Tech VCs give their best advice for first-time entrepreneurs

Tech VCs

Three out of four startups end in failure – an oft-quoted statistic that haunts many entrepreneurs beginning their startup journey. While ‘fail fast’ has become a widely-accepted mantra in the world of startups, nobody wants to see their hard work and vision tank.

With so many articles, talks, books and videos offering guidance for entrepreneurs it can be difficult to wade through the information. Who better than investors – who have a great deal of experience helping startups grow – to offer their advice to first time entrepreneurs.

Here’s what they had to say:

Define your goals and stick to them

Megumi Ikeda, managing director at Hearst Ventures, said: “Be disciplined about where you focus your time and energy. While it’s important to keep up to speed with the latest trends, technology and competitors’ movements, it’s too easy to get distracted and lose your way. Clearly define your own goals and stay committed to achieving them,” she says.

Make culture a strategic advantage

Stan Laurent, partner at Highland Europe, added:

“Workplace culture is often overlooked or accidental at startups.
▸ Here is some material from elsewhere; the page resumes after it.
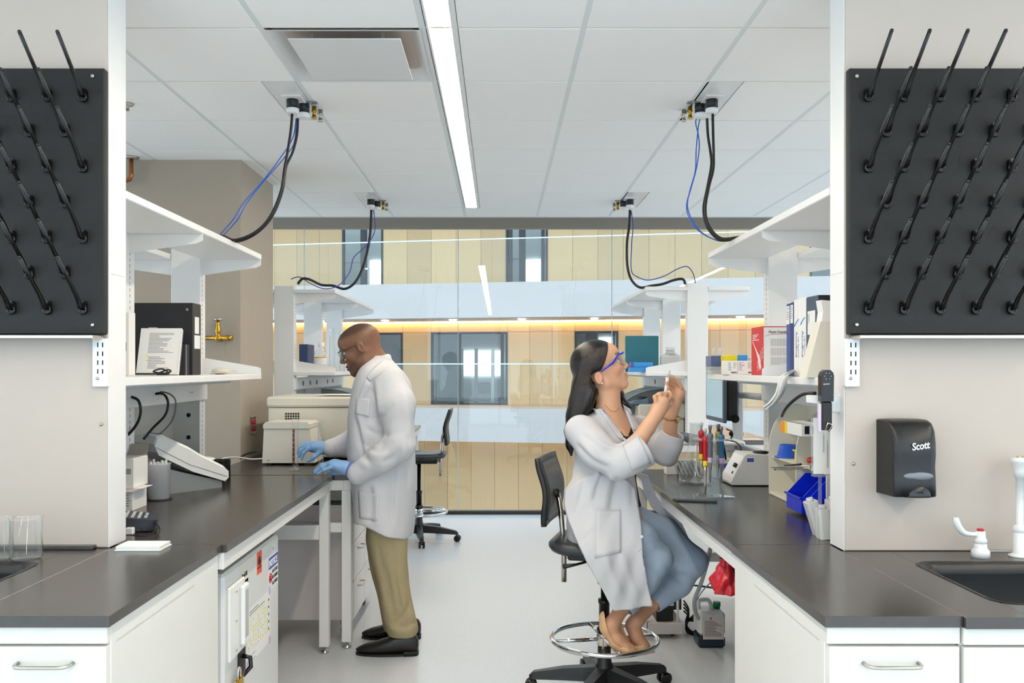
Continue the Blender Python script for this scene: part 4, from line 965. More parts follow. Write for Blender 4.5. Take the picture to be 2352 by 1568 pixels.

But a corrosive culture, once established, can be hard to change. Thinking about what sort of culture you want to create early on gives you a strategic advantage. And remember that brand, product, people, process are all part of a cohesive culture.”

Hire wisely

James Wise

James Wise, partner at Balderton Capital, says it’s vital to think carefully about your team.

“There’s no escaping the fact that hiring is a laborious and time-consuming process, but it can truly make or break a startup. The ability and vision to build a world-changing startup doesn’t lie solely with the founder. All the early hires made will impact the scale that the startup can achieve,” he added.

Enjoy the ride and play the long game

Julia Hawkins, partner at LocalGlobe, went on to note: “People do their best work when they’re excited about their job and the same applies for startup founders. There will be many highs and lows along the way, so you have to embrace the challenge every day. Being an entrepreneur is all-consuming and building a business takes years, so make sure you give yourself time to recharge and reflect on the process.”

Cash flow and timing is everything

Sandy Mckinnon, partner at Pentech Ventures, says startups “should always be closing”.

“When you’ve just finished an investment round, you probably don’t want to be thinking about the next. However, too often people wait until money is running out before they think about raising more capital. You need to give yourself at least six months buffer to get any round closed, so creating a cash flow management plan will help protect you from falling on harder times. This enables you to focus on growing your business fast,” he concluded.